The continuous AT lines do not extend indefinitely; they terminate at specific coupling values (e.g., $\phi \approx 0.485\pi$) identified as four-state Potts critical points.

• Evidence: At these points, the specific heat peak scales as $C_{max} \propto L(\ln L)^{-3/2}$, and the critical exponent is found to be $\nu \approx 0.67(2)$, matching the exact value for the 4-state Potts model ($\nu = 2/3$).
• First-Order Regime: Beyond the Potts points (closer to the pure compass limit), the transitions become first-order. This is evidenced by:
  • A pronounced negative dip in the Binder cumulant that deepens with system size $L$.
  • Bimodal probability distributions of the order parameter indicating phase coexistence.
  • A finite extrapolation of the order parameter in the thermodynamic limit.

D. Conventional Ising Transitions

The two $z$-polarized phases ($z$ FM and $z$ AFM) exhibit conventional 2D Ising criticality.

• These transitions break only the $S_z$ inversion symmetry.
• Finite-size scaling yields critical exponents consistent with the 2D Ising universality class ($\nu = 1, \eta = 0.25$).
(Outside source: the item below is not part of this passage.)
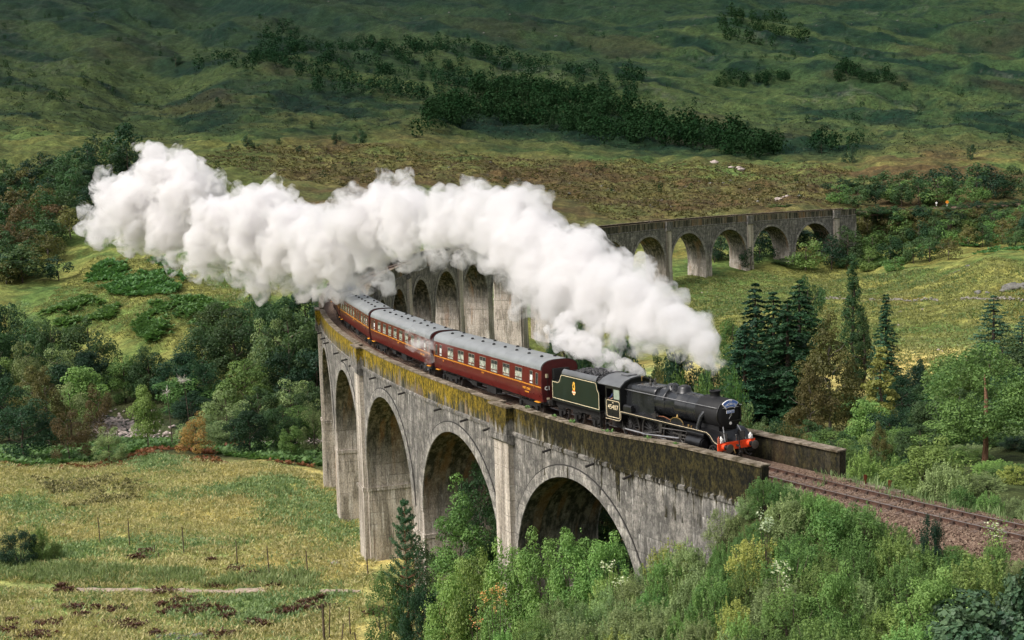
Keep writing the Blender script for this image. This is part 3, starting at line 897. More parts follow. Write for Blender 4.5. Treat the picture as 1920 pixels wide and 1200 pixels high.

4. Significance and Implications

• Completing the Phase Diagram: This work provides the first complete characterization of the finite-temperature phase transitions of the Heisenberg–compass model, resolving the nature of the transitions for all six ordered phases.
• Mechanism of AT Criticality: The study elucidates that the emergence of AT criticality is driven by the simultaneous breaking of spin-lattice $C_4$ and spin-inversion symmetries. The introduction of Heisenberg exchange removes the subsystem symmetry present in the pure compass model, allowing magnetic order to coexist with nematic order.
• Comparison with gCM: While the generic compass model (gCM) also shows AT criticality, the Heisenberg–compass model is richer due to the additional spin degree of freedom, which stabilizes the distinct $z$-polarized phases absent in the XY-type gCM.
• Experimental Relevance: The identified critical signatures and universal scaling relations provide concrete guidance for experimentalists searching for candidate materials (e.g., square-lattice iridates or spin-orbit coupled Mott insulators) that exhibit compass-like anisotropic exchanges.
• Future Directions: The results set a baseline for studying the quantum Heisenberg–compass model, where quantum fluctuations may renormalize the critical exponents or alter the universality classes.

In summary, the paper establishes that the classical square-lattice Heisenberg–compass model hosts a complex phase diagram featuring a line of Ashkin–Teller criticality terminating at four-state Potts points, alongside conventional Ising transitions, fully mapping the interplay between isotropic exchange and directional anisotropy.